Por que pessoas boas sofrem? Kant e o Sumo Bem


O sofrimento no mundo - ou o problema do mal - é uma questão clássica da filosofia. As possíveis respostas a este problema podem variar de acordo com uma premissa mais fundamental: se Deus existe ou não.

Se Deus não existe, isso significa que o universo nos é indiferente e que a pergunta não faz sentido. Somos não muito mais que um amontoado de células capazes de sentir dor, e estamos sujeitos às mesmas leis naturais que qualquer outro pedaço de matéria inerte.

Se Deus existe, e suas características são próximas daquelas descritas pela tradição judaico-cristã, então como e por que ele permite o sofrimento de pessoas boas? A resposta a esta questão pode levar a dois caminhos diametralmente opostos: à afirmação da existência de Deus ou à sua negação, ao ateísmo.

Esta questão preocupou Immanuel Kant. O filósofo alemão percebeu que o Sumo Bem, a união entre moralidade e felicidade, não existe neste mundo. Vemos que os maus prosperam muitas vezes, e que milhões de pessoas boas e honestas sofrem e levam uma vida miserável. A exigência da razão prática pela consumação do Sumo Bem leva, portanto, a dois postulados: 1) a alma tem que ser imortal e 2) Deus tem que existir.

Kant restabelece, assim, a existência de Deus. Em sua principal obra, a Crítica da razão pura, ele havia mostrado que Deus é apenas uma ideia da razão, e que os argumentos para provar sua existência, como os argumentos cosmológicos e ontológico, não funcionam. Já na Crítica da razão prática, no entanto, ele restabelece a existência de Deus, que surge agora como uma exigência da razão prática para a efetivação do Sumo Bem.

O mal argumenta contra Deus

Diante deste mesmo problema, para o qual Kant restabelece a existência de Deus a fim de efetivar a união entre moralidade e felicidade, outros filósofos enxergam, pelo contrário, uma evidência de que é pouco provável que Deus exista.

Uma tentativa de resposta teológica a esta questão considera que o sofrimento serve para o nosso aperfeiçoamento moral, e que um dia, todo este mal que vemos no mundo fará sentido. Quando o mundo acabar e todos estiverem ou no céu ou no inferno, vamos finalmente compreender os propósitos divinos que agora não entendemos, dizem eles.

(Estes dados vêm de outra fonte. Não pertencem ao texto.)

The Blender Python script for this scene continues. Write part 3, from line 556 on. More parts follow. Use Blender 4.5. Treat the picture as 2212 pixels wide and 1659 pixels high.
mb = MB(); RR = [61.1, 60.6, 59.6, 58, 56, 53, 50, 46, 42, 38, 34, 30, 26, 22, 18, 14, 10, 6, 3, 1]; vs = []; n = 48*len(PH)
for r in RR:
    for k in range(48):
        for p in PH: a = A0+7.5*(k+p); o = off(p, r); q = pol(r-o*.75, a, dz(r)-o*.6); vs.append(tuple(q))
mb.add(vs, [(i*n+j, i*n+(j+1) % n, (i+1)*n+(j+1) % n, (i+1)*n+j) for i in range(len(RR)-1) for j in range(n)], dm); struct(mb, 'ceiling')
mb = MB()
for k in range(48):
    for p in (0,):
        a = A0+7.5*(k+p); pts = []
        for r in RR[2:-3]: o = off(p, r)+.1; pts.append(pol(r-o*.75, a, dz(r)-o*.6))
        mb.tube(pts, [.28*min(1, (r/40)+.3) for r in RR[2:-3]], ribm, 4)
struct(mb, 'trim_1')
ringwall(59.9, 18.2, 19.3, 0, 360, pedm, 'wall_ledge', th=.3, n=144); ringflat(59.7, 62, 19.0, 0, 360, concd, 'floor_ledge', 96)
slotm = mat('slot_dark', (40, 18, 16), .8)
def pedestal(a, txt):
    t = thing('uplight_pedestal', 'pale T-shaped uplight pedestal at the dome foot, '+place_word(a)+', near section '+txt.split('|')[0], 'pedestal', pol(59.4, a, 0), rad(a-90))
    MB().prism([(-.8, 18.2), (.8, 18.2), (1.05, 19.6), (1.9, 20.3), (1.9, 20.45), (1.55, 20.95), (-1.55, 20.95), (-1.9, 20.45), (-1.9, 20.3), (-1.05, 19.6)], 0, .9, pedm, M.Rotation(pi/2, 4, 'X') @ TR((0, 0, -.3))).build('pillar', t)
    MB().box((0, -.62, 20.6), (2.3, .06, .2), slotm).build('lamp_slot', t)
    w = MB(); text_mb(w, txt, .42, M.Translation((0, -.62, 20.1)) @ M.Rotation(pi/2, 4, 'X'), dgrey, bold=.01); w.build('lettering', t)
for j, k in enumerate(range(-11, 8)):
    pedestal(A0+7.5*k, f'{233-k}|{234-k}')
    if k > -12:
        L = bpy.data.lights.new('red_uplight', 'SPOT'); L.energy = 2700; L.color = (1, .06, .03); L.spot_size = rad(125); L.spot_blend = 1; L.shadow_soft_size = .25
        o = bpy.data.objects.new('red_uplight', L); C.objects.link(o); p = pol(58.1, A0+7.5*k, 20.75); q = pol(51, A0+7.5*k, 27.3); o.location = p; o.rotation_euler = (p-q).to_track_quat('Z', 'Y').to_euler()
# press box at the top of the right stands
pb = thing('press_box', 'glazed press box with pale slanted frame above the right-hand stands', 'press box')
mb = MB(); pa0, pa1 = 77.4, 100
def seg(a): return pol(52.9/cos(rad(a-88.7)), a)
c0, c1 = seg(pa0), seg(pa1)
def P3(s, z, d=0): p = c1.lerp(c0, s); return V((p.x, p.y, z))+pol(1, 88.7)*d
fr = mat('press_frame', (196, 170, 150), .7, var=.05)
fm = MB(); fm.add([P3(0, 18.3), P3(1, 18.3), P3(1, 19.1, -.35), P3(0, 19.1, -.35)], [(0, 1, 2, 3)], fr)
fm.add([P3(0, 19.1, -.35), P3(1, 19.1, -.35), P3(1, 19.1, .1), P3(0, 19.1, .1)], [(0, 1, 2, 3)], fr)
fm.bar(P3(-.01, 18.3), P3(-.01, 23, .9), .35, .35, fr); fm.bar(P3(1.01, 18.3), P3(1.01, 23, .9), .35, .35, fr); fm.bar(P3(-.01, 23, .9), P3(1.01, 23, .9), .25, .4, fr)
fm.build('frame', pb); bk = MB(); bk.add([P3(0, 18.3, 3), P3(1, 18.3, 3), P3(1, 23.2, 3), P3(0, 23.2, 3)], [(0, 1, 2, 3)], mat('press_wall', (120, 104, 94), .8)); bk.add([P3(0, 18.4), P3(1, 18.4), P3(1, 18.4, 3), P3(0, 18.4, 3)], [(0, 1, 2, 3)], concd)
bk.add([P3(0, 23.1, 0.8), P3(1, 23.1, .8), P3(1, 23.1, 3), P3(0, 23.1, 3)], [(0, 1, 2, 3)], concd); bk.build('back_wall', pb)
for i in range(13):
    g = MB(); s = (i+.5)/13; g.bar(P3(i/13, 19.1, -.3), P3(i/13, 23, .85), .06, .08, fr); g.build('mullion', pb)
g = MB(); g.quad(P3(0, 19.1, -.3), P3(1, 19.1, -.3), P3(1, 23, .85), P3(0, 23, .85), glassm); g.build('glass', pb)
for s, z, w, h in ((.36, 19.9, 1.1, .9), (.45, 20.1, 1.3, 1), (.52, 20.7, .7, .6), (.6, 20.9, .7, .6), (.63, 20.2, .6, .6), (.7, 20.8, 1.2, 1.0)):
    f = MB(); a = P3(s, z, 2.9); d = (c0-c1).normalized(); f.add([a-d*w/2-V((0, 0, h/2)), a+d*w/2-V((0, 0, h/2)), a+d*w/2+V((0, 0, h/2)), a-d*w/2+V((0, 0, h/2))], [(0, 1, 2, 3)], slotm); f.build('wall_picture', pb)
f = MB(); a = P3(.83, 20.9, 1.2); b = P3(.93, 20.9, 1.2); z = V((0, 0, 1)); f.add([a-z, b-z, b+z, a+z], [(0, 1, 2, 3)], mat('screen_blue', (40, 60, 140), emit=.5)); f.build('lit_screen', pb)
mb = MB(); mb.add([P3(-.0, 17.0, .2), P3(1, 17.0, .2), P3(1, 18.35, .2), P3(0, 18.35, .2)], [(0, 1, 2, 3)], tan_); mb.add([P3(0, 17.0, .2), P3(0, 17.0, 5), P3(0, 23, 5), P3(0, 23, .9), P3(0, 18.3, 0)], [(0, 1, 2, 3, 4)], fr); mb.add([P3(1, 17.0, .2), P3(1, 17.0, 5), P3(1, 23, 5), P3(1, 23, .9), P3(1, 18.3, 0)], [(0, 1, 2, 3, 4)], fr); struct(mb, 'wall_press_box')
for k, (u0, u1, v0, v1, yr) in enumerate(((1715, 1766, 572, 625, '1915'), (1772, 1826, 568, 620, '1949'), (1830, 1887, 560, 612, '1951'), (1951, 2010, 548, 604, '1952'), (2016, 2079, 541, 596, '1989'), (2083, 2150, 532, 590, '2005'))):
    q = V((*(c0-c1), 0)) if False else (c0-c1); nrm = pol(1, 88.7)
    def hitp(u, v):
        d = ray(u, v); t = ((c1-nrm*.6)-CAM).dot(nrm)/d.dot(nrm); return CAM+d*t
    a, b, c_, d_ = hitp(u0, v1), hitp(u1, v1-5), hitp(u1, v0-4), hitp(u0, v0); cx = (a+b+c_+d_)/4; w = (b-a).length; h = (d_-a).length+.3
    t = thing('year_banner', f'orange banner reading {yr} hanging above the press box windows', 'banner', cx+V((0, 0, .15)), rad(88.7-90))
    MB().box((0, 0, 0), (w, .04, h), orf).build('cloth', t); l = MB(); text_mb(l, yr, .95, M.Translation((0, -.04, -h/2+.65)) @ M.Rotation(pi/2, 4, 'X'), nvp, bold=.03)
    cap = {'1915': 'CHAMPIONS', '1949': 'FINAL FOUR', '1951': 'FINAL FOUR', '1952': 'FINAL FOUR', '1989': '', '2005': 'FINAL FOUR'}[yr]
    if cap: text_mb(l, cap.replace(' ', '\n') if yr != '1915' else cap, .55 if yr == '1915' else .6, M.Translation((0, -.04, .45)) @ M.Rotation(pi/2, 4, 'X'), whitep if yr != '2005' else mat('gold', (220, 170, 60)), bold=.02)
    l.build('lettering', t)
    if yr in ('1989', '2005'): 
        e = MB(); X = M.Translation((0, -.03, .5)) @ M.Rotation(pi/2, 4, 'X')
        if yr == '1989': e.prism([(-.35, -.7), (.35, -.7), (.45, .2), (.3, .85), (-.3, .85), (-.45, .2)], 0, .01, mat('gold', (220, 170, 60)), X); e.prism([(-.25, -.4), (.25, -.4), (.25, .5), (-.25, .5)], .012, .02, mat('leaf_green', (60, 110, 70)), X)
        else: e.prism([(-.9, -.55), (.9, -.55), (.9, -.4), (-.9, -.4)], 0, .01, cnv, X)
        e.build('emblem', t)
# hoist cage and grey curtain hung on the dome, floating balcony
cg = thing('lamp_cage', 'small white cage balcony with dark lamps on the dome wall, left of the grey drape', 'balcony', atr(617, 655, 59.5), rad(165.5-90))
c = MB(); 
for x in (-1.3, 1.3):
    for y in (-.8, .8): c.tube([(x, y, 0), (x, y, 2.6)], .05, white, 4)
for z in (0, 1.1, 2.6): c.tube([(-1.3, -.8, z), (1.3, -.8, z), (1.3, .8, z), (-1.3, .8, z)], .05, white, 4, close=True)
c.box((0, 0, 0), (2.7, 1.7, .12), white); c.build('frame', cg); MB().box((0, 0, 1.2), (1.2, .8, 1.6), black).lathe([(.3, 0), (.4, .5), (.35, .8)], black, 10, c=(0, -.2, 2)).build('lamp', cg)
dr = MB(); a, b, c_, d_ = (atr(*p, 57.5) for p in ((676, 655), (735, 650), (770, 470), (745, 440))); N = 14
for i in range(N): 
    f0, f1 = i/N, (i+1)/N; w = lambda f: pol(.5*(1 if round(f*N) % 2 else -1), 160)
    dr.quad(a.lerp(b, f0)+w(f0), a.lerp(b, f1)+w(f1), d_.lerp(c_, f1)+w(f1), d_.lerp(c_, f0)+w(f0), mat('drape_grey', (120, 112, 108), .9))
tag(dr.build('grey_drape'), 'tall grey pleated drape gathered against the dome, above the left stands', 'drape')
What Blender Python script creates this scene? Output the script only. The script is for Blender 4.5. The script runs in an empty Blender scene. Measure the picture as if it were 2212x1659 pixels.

O problema é que parece haver certas formas de sofrimento que não cumprem propósito algum.

Imaginem uma situação em que uma criança cai em um desfiladeiro ou em um poço e fica por vários dias sozinha, ferida, exposta ao frio e à fome, até morrer dias depois sem que ninguém a veja e jamais saiba o que aconteceu. Se o seu desaparecimento tivesse o propósito de aperfeiçoar moralmente seus pais, ela poderia simplesmente ter morrido imediatamente e o efeito sobre eles seria o mesmo. E considerando sua pouca idade e inocência, tampouco poderíamos dizer que seu sofrimento lhe tornou moralmente melhor.

Isso é apenas um exemplo, mas nos mostra que esta ideia de aperfeiçoamento moral não explica certa forma de mal que há no mundo. Parece indicar, antes, que é pouco provável que um Deus bom, onisciente e todo-poderoso exista. 

Como afirma o paradoxo de Epicuro: ou Deus quer acabar com o mal, mas não pode, ou ele pode, mas não quer. Em todo caso, não é compreensível que o mal exista sob os olhos de um Deus que seja bom e todo-poderoso ao mesmo tempo.